O respeito a Legislação e aos Interesses Públicos, portanto, é fundamental quando se trata de gestão pública. Logo, o que há de se imprimir sobre a legislação voltada a compras de café industrializado por parte do setor público, é um toque de inteligência comercial, que signifique ganhos de externalidades e eficiência no aparato jurídico.
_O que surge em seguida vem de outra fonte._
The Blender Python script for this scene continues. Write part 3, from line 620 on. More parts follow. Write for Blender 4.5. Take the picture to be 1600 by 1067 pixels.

Por exemplo, quando trabalhei na produção da redação do atual Decreto nº 44.661/2007 e na redação da Resolução Conjunta nº 6.501/2008, chancelada pelas Secretarias de Estado de Planejamento e Gestão, de Agricultura, Pecuária e Abastecimento e da Saúde, ficou legitimado que se o café dispusesse do Selo de Qualidade ABIC, ele estaria dispensado dos ensaios laboratoriais, em decorrência da crença na credibilidade no Programa de Certificação Privado de Terceira Parte para Cafés Industrializados mais moderno do Mundo. Agora, depois de ler tudo o que li, minha visão mudou: o programa virou Macunaíma. O chiado industrial só pode significar que a indústria não confia no seu próprio taco e não se garante.
De qualquer forma, a legitimação do esforço privado pelo Estado, seria o suficiente para garantir a tão almejada qualidade do café oferecido nas repartições públicas, como também proporcionaria economia dos recursos públicos.
Para quem faz gestão pública, a economia de recursos em atividades supérfluas é fundamental: há outras prioridades que o Estado necessita atender, do que o financiamento de análises laboratoriais para café em quaisquer tipos de instituições públicas. Há pessoas morrendo em filas de hospitais superlotados, pessoas sem assistência social, morrendo de fome, pessoas sem saneamento básico, pessoas sem acesso a educação, pessoas sem trabalho, pessoas sem acesso à segurança. Este é o país onde o Ministério da Saúde investe R$ 0,03 centavos/ano em serviços públicos de saúde per capita. O país onde se investe R$ 0,10 centavos/mês/per capita na merenda escolar.
Que o setor aprenda a lição e modifique seu modo de gerenciar seus interesses.
*Docente de ensino superior, especializada em cafeicultura empresarial. Coordenadora do curso de Administração da Faculdade de Ciências Contábeis e Administração do Vale do Juruena. Foi Secretária Executiva do Sindicato da Indústria de Café do Estado de Minas Gerais, Assessora Especial do Café da Secretaria de Agricultura, Pecuária e Abastecimento do Estado de Minas Gerais e Coordenadora do Centro de Inteligência do Café. E-mail: adm@marafreitas.adm.br.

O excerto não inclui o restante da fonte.